OP: Whenever people have strong opposite opinions, there is usually truth in all viewpoints. Humans are eerily binary, unable to see past the black and the white and unable to comprehend reality in all its complexity without breaking it down to A vs B without realizing there is some truth both in A and B.
I am an unexperienced player as well and am sure my viewpoint is faulty but would like to help a fellow beginner, so here goes:
I know about the tight/aggressive vs loose/aggressive debate in the early stages of a SNG and don't pretend to have an answer. I would say at the high stakes I'm sure treating the early levels of a SNG as a cash game is essential (as are other things, such as balancing your range and so on). Otherwise I imagine you would get destroyed.
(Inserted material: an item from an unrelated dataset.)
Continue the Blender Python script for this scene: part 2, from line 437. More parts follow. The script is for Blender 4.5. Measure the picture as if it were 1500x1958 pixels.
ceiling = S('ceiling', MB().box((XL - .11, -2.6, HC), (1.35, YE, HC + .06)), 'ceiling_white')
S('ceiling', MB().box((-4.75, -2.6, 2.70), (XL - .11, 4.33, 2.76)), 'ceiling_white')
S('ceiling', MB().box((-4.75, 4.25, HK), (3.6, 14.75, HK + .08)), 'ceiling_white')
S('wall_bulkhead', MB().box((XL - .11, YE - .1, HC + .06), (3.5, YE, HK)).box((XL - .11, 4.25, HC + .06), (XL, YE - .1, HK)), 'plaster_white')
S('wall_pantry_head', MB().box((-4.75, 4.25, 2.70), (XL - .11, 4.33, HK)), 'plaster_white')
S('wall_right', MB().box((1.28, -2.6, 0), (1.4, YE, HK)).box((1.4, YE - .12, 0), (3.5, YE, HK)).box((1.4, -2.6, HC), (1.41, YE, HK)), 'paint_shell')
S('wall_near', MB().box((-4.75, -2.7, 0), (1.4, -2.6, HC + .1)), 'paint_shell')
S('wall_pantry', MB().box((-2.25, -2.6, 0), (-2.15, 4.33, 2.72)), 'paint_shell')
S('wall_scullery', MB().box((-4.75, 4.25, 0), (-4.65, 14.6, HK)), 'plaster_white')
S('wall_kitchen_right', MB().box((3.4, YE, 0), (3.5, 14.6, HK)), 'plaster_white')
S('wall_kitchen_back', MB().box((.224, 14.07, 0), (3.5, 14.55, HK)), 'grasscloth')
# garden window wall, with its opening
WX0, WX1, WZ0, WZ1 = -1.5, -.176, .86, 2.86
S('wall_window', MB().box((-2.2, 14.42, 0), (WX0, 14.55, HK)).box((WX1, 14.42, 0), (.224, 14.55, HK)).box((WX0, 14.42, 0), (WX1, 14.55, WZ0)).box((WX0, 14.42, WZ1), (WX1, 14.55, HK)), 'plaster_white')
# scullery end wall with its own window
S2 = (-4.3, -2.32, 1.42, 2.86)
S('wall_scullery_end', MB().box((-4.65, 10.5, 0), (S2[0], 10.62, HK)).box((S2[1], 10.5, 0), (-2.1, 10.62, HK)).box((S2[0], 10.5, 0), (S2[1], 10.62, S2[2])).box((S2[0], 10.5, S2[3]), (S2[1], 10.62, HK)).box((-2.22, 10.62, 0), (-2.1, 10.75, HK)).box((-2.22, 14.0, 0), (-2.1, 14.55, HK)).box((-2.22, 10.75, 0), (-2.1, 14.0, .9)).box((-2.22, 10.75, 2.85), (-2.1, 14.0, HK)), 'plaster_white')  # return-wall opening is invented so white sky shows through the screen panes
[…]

However, this is a low stakes donk-and-go and you are inexperienced yourself. I guarantee playing tight/aggressive and allowing room for your opponents to make the mistakes they are most capable of making (which will eventually cost them their tournament life) is the option that will make the most money.
You need a way to simplify your decision-making process. Imagine a ratio of energy expended vs. money gained and assess each situation in that light as well. If you are playing a single table with the aim of learning then breaking down each multiway situation in this manner is great, but if you're looking to multitable and make money avoid multiway bloated pots with marginal holdings (and no real certainty that you are ahead at all or will be ahead on the turn or river). There are better spots than this.
I'm inexperienced but can see merit in practically all the choices. By raising preflop, you want to isolate in position, which is great (but will never get the job done at these stakes). By limping you keep the pot small and play some postflop (the flop action will be multiway regardless of your raise, so by keeping the pot small you at least don't make the pot disproportinally big to your middle-strength hand). Etc. Etc.
At these stakes and with my skill level, however, I'm folding. Why?
1) The flop is likely to be multiway regardless of my action preflop (I sometimes bump it up to as high as ~150 preflop with AA in similars spots simply because I know I'm getting called. Especially after a series of limpers, since the limpers interpret my move by projecting their own behavior on to me - they are more likely to do this with a middle-strength hand to steal the dead money).
2) It will take a great deal of energy for me to maneuver through the streets. None of these players are folding on the flop with any piece of the board whatsoever, any draws, any "premiums" that were "trapping" preflop (AK or the like) and so on. It's simply not worth the effort of painstakingly evaluating the flop, turn and river against several loose passives that have extremely wide ranges early in a SNG like this.
Stick to the usual, boring, efficient stuff:
- In the early stages let them kill themselves off. Villains will do crazy things. They don't perceive stacks in blinds, they just aesthetically evaluate whether a bet is big or not, which makes room for insanity early on.
Similarly, they judge their stack to be "short" after having lost a couple hundred and continue to play irrationally. Avoid big pots with marginal holdings. Avoid multiway pots with marginal holdings.
- Bomb for value with very strong holdings when opponents are likely to be drawing.
- Set mine when stacks are deep enough (villains
will give you their stack on a top pair or worse).
And most importantly, learn ICM push/fold spots, both nash equilibrium and custom ones and exploit them mercilessly later on. Villains on these stakes will usually shove too tight and call too tight, making them easy to exploit (you shove wider and call tighter).
As for the hand itself, I think you played it in a reasonable manner on all streets. Kudos for folding the river, you were beat for sure. The mistake was not the hand itself but the decision to play such a hand in such a context.
If this were a higher stakes SNG (in my experience even $5 SNGs play considerably different with all the usual loose passives nitting it up incredibly and folding to simple C-bets almost all of the time if they miss) where I know my raise will get the job done, I would definitely raise JTs on the button to get heads up with a weak player then punish him for playing out of position.